If so much of effective communication revolves around tone and expression, then how are we to effectively communicate online on our Blogs, websites, email and the like?

It all comes down to writing skills. Having a voice. Your individual voice.

Lewis Lapham is one of my favorite writers – In fact in this month's Golf Digest there is a great article on his Grand Father who was Mayor of San Francisco. (This is not online – go buy the magazine. Boy, can he write!)

In one of my favorite interviews of this writer …

In response to Orwell's quote Politics and the English Language, that "One ought to recognize that the present political chaos is connected with the decay of language, and that one can probably bring about some improvement by starting at the verbal end." Do you think we're not teaching our students to write anymore, and that is part of the solution to this problem of restoring the democratic [discourse]?

Lapham said …

It isn't only that people don't learn to write, because they don't acquire the habit of reading. It takes time to teach people how to write. You have to learn grammar and syntax, and you must read because there's no other way to learn it. And that's not the way it's [taught] in many of our schools. We're not teaching it that way.

Ten years ago I taught a course at Yale University in writing, and it was a course for credit, it was not just one of these visiting celebrity type things. These are very bright kids, they were juniors and seniors, and I had twelve of them in the class, and I made the mistake of saying — it was thirteen weeks, and I said there'd be a paper every week. I had no idea how hard that was going to be to correct those papers. These were kids that supposedly wanted to become writers of some sort, and so the first essay I assigned them was "What do you read?" And "very little" were the answers on the twelve papers.

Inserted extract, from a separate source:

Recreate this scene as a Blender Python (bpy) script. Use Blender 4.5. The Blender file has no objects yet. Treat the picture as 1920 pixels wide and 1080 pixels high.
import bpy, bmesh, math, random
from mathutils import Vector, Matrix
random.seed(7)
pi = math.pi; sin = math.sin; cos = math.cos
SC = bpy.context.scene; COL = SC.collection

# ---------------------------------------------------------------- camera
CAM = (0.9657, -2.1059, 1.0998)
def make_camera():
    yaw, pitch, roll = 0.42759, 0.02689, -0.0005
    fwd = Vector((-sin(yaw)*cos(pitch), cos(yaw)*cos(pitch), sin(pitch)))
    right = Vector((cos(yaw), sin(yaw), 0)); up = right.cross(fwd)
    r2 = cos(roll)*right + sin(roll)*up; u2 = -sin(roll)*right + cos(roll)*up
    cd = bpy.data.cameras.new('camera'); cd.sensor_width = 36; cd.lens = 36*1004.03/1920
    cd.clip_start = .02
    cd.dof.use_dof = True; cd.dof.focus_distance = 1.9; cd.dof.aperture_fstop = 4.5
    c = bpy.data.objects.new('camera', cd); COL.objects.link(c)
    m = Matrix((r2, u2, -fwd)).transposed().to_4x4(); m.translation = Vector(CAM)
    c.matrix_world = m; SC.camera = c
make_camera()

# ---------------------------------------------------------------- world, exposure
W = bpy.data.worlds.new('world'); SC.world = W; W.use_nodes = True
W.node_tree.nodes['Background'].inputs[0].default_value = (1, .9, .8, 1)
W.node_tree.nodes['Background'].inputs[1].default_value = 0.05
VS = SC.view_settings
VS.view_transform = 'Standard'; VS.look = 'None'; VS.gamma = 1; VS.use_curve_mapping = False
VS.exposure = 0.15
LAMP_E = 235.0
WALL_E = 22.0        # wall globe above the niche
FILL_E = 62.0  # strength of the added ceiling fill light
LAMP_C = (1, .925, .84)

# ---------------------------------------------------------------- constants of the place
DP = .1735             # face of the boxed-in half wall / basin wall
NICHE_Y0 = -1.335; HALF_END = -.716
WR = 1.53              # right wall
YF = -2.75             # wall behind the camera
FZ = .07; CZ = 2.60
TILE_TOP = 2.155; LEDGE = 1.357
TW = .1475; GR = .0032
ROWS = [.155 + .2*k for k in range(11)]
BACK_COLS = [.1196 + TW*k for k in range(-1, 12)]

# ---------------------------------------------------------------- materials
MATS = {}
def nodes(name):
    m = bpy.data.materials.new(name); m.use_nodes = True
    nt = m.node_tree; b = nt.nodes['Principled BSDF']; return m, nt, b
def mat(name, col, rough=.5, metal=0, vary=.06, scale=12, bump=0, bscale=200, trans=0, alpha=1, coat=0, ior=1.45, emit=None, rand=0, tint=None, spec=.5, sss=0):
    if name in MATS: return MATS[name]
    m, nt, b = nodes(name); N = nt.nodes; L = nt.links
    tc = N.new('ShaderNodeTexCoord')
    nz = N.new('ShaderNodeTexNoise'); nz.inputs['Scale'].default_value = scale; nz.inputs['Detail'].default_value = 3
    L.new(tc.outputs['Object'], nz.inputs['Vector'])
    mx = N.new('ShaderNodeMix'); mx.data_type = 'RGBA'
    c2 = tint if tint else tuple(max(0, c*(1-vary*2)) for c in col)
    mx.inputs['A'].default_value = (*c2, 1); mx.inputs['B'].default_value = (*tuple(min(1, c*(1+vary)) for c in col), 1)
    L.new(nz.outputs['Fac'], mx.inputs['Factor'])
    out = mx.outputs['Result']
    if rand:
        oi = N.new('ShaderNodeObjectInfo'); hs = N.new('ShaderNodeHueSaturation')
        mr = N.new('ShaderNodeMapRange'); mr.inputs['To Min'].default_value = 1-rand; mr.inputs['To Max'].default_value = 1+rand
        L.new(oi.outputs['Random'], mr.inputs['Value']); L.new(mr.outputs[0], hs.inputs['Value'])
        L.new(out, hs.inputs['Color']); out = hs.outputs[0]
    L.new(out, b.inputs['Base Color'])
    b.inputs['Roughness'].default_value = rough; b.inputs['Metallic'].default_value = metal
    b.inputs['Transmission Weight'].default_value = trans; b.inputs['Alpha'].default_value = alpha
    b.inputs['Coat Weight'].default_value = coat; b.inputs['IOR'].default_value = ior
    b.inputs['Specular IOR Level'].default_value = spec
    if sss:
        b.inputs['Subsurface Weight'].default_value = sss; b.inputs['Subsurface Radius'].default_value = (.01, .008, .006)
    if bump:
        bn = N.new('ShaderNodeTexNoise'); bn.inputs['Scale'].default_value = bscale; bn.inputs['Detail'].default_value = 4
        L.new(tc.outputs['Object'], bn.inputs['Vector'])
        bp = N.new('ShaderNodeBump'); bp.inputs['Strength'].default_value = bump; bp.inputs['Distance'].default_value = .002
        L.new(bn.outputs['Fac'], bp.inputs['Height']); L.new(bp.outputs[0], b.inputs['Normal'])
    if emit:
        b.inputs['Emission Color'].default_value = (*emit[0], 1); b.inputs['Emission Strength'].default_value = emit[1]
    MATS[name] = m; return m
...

I mean, they read one or two magazines and they would read — let's say as a junior they would read Dickens' Great Expectations and they'd read it very carefully and they'd be able to analyze — you know, follow the course instruction and analyze it on five levels of allegory and six levels of symbolism, and so forth. And then I'd say to them, "Well, did you ever read another novel by Dickens?" and it had never occurred to them! Of the twelve kids in the class, three could write, three almost could write, and the other six simply couldn't. It was painful. They were very, very bright, but their heads were filled with images.

I've seen eighth grade examinations that were given in Kansas in the 1880s and there's no Harvard student in the world that could even come close to passing one of these tests. Because without the phone and without the television, people would read. I, at one point, was going to do a television show on the exploration of the American West in the 1840s, the Western movement, and I read letters, many, many letters from individuals traveling in the trans-Mississippi west, writing back to their families in the east, and they're amazingly wonderful letters. The spelling's not right, but the fluency of the language and the ease — and these are not university students. But it was a natural language. It was as natural to them to write as it would be to us to talk on the telephone.

I personally found this out myself. just out of curiosity I would ask my classes at York University " What books are reading currently? " Most said they were not.

To write effectively, requires reading.

Again a quote from Lapham …

1941 the average vocabulary of a high school senior was something like 9000 or 10,000 words, and four or five years ago when I last saw the statistic it was down to 5000 words. That's a result of television, of the broadcast discourse.

To alleviate this, the way we write, I believe, should be the way we speak. It is a start until you develop your style or voice. My personal voice ticks people off sometime. I am sorry about that, but it is my voice and, right or wrong, it gets the point across. I have never written to get everyone to agree with me. I write down what I believe. And put my heart on my sleeve.

So try fewer acronyms, less fumbling to try and craft the perfect sentence – spit it out!